SUPPLIED DATA:

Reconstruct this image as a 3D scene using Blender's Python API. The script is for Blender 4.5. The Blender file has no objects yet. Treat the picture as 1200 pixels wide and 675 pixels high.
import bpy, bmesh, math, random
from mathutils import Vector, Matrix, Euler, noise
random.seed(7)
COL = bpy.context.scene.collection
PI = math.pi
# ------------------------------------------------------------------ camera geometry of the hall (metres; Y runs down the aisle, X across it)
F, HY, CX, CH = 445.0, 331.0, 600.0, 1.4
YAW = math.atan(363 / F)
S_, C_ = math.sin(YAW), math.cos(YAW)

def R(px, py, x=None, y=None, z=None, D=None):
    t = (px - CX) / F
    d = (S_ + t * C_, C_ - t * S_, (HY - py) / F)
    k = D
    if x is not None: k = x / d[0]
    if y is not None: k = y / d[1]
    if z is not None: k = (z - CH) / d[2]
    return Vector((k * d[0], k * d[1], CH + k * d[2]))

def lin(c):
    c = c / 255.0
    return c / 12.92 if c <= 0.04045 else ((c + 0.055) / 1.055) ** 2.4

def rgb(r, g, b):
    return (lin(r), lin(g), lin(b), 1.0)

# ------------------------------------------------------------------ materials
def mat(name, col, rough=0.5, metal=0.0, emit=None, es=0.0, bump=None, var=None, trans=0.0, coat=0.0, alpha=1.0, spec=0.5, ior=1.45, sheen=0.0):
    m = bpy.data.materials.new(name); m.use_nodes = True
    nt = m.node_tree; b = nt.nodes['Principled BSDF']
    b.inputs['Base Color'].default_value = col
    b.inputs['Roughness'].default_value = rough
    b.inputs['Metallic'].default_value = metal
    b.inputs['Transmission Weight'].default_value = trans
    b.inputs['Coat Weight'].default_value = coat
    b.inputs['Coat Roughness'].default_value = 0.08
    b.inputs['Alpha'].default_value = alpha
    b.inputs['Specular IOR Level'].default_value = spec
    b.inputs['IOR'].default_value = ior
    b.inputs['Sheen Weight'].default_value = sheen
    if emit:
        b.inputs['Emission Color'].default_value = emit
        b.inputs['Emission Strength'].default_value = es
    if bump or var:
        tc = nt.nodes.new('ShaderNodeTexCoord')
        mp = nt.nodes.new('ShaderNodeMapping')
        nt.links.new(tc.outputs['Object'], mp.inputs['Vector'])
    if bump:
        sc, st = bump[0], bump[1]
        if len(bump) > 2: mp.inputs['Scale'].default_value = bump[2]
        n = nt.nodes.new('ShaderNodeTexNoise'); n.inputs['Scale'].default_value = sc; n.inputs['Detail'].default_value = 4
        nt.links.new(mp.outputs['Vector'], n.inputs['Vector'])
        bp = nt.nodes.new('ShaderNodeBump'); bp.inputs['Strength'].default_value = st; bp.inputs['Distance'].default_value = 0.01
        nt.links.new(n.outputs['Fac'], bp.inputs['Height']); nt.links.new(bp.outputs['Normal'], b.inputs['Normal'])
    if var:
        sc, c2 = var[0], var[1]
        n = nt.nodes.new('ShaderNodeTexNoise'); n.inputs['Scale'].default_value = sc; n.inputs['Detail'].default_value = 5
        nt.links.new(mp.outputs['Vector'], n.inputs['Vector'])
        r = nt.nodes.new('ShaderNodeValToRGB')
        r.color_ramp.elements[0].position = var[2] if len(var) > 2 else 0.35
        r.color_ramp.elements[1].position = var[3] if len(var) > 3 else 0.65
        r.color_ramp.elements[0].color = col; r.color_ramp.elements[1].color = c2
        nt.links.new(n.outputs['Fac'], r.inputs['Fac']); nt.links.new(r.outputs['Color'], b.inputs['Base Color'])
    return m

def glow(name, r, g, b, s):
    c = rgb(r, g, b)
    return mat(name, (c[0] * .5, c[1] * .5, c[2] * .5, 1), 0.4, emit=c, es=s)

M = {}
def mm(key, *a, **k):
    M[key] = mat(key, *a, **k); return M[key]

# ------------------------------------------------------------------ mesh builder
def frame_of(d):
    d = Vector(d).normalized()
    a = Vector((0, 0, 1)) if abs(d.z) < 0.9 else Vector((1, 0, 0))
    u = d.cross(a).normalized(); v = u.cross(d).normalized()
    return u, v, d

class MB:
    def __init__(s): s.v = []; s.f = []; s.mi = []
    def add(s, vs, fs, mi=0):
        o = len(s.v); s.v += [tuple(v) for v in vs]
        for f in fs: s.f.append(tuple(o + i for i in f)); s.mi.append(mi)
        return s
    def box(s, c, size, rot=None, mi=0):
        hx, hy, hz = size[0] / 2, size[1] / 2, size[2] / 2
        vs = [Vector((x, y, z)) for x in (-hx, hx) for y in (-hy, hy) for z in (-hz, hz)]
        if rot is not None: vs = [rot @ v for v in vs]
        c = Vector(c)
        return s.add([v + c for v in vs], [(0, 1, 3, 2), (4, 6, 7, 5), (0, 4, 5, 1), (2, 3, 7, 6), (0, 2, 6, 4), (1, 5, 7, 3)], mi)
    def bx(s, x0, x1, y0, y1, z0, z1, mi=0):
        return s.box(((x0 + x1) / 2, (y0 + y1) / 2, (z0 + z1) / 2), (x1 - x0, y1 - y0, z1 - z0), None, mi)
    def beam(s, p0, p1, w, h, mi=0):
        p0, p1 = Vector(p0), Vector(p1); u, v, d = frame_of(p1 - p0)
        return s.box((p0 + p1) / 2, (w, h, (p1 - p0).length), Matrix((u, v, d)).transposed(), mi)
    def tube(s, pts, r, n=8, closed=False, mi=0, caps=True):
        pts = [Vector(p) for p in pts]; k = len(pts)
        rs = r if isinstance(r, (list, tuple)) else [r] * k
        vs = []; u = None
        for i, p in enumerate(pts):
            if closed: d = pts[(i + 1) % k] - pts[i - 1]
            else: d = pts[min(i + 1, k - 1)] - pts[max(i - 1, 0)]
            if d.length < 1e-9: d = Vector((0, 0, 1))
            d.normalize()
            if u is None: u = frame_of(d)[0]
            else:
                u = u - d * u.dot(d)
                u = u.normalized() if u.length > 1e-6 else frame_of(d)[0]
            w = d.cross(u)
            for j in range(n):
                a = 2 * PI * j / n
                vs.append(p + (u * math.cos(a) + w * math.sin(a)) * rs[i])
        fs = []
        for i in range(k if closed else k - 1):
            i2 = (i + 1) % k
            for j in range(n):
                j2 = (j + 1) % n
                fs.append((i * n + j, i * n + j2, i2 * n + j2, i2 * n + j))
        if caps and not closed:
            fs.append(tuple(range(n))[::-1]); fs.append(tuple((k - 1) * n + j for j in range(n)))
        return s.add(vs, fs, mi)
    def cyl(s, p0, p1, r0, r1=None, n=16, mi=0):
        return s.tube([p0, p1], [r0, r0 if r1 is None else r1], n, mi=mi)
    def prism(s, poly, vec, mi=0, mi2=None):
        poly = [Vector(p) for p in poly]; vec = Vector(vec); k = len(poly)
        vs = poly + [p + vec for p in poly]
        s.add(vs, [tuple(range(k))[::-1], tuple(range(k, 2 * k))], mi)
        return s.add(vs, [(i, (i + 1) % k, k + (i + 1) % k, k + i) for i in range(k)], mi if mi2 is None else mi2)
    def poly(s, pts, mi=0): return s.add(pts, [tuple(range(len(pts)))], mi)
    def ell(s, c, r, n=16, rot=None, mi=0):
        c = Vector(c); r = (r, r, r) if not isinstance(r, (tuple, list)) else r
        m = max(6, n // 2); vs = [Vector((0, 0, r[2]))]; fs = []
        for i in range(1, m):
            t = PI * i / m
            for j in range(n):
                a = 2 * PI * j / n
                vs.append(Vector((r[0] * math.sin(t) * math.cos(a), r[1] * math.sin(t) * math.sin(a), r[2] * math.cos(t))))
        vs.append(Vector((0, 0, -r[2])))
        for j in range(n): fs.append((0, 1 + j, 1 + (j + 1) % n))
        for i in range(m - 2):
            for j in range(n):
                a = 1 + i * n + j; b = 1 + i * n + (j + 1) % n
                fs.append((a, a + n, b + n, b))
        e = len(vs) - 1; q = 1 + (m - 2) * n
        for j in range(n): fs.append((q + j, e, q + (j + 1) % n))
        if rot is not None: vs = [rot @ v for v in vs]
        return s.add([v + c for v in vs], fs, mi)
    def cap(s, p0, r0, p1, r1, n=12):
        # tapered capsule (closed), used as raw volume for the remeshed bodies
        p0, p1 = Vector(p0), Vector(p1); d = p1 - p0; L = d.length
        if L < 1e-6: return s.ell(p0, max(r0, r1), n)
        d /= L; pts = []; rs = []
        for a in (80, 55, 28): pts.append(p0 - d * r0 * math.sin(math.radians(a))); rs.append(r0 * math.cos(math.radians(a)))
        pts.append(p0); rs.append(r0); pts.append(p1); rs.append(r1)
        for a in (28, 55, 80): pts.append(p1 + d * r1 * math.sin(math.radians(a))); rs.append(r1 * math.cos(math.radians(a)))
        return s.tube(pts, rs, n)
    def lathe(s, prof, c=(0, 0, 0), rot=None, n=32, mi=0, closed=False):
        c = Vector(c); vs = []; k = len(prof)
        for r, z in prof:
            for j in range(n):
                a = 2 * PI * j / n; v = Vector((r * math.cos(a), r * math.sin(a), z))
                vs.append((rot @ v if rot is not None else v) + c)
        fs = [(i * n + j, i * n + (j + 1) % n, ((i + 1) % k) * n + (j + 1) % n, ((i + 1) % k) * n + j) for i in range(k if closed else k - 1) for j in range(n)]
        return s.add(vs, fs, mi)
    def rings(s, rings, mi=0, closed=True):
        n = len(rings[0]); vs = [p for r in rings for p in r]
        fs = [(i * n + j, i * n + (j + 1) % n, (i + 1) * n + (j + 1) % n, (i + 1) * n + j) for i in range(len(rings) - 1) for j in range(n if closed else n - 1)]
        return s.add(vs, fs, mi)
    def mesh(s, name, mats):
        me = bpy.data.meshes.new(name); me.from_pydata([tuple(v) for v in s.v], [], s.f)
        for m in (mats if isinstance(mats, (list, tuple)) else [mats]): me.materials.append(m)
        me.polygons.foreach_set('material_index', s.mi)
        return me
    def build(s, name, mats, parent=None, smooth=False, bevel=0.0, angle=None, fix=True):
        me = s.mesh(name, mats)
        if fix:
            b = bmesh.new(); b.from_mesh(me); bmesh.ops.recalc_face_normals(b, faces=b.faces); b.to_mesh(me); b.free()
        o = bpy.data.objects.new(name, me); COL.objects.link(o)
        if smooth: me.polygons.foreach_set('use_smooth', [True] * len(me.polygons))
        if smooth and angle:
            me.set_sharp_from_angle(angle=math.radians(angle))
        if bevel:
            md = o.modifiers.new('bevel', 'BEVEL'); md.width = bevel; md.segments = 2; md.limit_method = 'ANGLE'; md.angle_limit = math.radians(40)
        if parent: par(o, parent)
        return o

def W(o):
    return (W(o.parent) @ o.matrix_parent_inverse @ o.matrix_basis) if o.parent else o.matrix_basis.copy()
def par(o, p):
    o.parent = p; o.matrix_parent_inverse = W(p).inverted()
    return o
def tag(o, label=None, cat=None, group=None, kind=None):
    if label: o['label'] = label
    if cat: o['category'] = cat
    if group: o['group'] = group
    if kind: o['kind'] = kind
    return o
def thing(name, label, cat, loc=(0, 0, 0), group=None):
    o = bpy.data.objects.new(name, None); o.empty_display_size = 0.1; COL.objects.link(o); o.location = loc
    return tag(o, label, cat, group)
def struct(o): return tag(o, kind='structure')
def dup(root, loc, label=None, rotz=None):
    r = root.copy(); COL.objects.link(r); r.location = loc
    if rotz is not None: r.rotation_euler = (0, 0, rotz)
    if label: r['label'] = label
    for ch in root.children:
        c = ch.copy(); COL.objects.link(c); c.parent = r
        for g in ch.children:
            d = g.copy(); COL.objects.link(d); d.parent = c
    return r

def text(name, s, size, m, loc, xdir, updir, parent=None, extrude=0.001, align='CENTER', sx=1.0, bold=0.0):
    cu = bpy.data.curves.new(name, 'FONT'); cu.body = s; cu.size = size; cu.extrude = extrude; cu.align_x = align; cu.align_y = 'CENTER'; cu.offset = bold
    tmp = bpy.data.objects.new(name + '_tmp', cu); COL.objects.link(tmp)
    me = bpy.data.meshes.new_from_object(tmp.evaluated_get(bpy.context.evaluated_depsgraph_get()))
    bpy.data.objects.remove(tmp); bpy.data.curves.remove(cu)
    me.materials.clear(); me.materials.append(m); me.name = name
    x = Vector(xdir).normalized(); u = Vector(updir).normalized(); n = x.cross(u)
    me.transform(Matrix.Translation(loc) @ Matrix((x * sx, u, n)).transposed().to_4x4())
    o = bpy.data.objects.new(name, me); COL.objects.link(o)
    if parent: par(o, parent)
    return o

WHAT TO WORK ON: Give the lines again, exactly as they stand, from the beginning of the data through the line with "return (lin(r), lin(g), lin(b), 1.0)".

RESPONSE:
Reconstruct this image as a 3D scene using Blender's Python API. The script is for Blender 4.5. The Blender file has no objects yet. Treat the picture as 1200 pixels wide and 675 pixels high.
import bpy, bmesh, math, random
from mathutils import Vector, Matrix, Euler, noise
random.seed(7)
COL = bpy.context.scene.collection
PI = math.pi
# ------------------------------------------------------------------ camera geometry of the hall (metres; Y runs down the aisle, X across it)
F, HY, CX, CH = 445.0, 331.0, 600.0, 1.4
YAW = math.atan(363 / F)
S_, C_ = math.sin(YAW), math.cos(YAW)

def R(px, py, x=None, y=None, z=None, D=None):
    t = (px - CX) / F
    d = (S_ + t * C_, C_ - t * S_, (HY - py) / F)
    k = D
    if x is not None: k = x / d[0]
    if y is not None: k = y / d[1]
    if z is not None: k = (z - CH) / d[2]
    return Vector((k * d[0], k * d[1], CH + k * d[2]))

def lin(c):
    c = c / 255.0
    return c / 12.92 if c <= 0.04045 else ((c + 0.055) / 1.055) ** 2.4

def rgb(r, g, b):
    return (lin(r), lin(g), lin(b), 1.0)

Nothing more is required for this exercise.